Did it make any sense? Oh, one could offer justifications – civic and national pride, the medieval church's commitment to magnificence, the need for a place that would be the spiritual and physical center of the city – but really not. We would look at the cost and say, no thanks, much better to spend the money helping the poor or improving education or what have you. 

And yet, they are wonderful.

Are the mad? And if they are, what does it mean that the most glorious creations of a whole age are insane? Have we lost anything by choosing to invest in health care and preK rather that mad explosions of beauty? Is a rational world missing something vital that medieval people had abundantly?

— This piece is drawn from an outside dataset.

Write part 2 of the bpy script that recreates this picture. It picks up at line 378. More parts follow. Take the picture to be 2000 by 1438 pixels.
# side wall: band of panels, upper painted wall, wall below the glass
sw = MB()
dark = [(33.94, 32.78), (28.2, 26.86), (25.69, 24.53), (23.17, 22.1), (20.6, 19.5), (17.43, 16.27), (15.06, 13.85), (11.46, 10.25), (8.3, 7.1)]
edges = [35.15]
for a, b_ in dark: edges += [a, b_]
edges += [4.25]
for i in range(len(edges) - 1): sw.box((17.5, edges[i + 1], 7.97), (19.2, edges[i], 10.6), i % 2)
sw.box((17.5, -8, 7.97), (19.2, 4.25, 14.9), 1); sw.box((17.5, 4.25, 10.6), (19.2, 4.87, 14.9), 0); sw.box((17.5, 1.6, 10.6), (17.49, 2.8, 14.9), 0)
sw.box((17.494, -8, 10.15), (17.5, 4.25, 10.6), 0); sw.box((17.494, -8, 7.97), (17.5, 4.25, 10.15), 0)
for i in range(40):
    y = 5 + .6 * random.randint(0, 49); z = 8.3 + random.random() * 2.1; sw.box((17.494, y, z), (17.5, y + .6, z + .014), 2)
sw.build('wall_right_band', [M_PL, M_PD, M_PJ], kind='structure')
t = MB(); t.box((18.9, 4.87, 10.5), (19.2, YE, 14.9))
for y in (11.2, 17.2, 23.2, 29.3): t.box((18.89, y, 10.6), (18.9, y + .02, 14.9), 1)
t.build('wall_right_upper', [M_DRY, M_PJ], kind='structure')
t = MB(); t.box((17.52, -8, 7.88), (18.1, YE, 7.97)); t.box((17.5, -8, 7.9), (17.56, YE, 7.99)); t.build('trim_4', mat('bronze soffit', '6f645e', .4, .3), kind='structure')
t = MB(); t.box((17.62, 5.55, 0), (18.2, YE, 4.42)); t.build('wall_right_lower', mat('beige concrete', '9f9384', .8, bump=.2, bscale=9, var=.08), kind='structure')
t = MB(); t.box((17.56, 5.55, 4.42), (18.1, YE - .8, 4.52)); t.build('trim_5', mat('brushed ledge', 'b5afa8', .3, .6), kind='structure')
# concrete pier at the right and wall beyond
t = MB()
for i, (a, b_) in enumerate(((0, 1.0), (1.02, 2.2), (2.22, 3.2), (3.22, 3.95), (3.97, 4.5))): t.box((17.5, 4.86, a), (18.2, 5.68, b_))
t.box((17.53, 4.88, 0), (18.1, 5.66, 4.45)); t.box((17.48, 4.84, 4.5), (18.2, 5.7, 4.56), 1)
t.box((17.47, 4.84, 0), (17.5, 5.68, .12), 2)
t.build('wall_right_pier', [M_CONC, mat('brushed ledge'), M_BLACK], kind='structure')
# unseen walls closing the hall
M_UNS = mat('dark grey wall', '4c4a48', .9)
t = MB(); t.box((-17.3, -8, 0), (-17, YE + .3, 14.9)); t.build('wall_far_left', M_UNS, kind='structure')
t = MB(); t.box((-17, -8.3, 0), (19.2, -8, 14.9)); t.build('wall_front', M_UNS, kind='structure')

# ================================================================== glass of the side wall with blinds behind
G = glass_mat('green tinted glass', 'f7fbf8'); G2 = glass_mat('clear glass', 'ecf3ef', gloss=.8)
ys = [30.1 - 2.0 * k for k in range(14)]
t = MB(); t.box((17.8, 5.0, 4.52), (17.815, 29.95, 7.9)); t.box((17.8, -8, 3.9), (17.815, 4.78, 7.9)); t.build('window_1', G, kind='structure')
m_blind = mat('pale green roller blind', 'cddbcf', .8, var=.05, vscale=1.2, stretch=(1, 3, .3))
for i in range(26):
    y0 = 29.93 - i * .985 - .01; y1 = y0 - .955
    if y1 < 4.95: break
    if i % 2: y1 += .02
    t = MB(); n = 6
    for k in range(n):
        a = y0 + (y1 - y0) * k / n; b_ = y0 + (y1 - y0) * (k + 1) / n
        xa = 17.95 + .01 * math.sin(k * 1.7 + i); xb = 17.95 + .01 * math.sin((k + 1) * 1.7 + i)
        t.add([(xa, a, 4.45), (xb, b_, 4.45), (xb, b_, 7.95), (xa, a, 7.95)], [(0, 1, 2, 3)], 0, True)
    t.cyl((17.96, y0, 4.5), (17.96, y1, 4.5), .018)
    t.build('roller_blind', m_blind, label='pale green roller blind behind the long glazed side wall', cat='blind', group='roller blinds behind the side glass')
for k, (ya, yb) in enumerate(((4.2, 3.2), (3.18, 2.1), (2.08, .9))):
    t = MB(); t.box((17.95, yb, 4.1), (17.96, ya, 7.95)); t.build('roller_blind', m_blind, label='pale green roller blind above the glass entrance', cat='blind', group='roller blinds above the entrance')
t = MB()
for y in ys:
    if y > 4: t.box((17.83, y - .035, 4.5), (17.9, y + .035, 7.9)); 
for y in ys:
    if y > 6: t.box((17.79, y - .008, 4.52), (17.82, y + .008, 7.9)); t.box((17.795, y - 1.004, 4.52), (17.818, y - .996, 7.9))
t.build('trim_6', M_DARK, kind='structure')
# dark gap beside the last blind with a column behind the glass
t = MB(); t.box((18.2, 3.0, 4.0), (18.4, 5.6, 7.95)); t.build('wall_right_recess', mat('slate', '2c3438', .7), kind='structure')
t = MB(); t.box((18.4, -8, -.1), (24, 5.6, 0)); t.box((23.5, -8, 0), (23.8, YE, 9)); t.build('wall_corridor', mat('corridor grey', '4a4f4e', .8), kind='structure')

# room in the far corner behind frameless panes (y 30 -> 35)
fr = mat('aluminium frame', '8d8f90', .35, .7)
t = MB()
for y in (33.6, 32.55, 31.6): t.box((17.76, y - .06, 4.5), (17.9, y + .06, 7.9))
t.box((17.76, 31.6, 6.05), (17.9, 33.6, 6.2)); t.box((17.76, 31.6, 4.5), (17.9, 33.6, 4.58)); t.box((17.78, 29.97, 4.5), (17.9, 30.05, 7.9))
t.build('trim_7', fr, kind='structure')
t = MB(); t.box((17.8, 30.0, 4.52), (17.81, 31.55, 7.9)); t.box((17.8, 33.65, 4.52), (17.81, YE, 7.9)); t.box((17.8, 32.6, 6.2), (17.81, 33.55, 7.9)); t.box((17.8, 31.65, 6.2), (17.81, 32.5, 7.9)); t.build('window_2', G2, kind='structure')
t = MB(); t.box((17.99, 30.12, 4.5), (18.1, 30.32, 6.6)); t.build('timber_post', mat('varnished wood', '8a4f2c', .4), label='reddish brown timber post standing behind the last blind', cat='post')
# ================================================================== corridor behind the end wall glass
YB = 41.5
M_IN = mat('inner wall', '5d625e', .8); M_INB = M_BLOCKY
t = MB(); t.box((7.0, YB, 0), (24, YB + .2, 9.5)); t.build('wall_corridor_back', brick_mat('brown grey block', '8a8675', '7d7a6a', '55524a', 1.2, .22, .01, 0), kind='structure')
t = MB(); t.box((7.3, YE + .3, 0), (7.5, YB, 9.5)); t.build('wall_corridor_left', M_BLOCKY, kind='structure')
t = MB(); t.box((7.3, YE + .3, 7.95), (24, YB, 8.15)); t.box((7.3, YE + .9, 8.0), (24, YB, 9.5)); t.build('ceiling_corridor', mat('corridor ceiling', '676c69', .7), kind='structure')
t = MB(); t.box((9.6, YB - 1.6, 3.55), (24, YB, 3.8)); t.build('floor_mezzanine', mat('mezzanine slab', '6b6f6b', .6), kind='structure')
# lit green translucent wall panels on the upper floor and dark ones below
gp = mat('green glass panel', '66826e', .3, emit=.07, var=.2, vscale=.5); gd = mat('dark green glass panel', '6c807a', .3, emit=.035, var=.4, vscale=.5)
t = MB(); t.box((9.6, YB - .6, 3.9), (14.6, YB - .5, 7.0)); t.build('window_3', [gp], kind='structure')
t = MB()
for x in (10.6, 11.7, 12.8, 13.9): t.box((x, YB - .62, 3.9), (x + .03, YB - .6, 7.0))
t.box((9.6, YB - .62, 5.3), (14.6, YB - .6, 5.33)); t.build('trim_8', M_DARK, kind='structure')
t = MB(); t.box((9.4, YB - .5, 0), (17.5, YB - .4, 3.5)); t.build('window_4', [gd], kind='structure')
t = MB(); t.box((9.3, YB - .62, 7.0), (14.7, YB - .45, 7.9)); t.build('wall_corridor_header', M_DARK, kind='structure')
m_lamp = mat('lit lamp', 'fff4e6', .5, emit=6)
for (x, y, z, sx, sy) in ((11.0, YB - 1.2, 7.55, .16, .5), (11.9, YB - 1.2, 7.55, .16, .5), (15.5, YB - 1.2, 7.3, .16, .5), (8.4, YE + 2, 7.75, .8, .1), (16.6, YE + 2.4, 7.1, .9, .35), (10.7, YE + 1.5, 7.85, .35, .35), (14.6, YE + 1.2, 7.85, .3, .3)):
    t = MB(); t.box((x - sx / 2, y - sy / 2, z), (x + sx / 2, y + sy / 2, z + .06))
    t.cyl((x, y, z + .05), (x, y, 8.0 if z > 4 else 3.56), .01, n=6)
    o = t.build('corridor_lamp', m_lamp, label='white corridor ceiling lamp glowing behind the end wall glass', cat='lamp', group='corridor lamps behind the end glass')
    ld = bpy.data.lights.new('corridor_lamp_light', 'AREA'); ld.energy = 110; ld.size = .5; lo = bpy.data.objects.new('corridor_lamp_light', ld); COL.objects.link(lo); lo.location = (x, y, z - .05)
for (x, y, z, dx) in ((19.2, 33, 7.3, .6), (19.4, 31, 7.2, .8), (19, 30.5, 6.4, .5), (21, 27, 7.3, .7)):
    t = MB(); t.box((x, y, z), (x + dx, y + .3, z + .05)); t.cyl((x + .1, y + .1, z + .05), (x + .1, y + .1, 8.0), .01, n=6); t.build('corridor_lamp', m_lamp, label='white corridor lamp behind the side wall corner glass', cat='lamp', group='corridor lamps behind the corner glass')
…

Have our vast wealth and long lives failed to make us happy because we devote ourselves too much to comfort and not enough to doing the pointlessly extraordinary?

7 comments:

  1. Have we lost anything by choosing to invest in health care and preK rather that mad explosions of beauty? Is a rational world missing something vital that medieval people had abundantly?

    Well, we've lost about 300 to 500 infant deaths per 1000 live births...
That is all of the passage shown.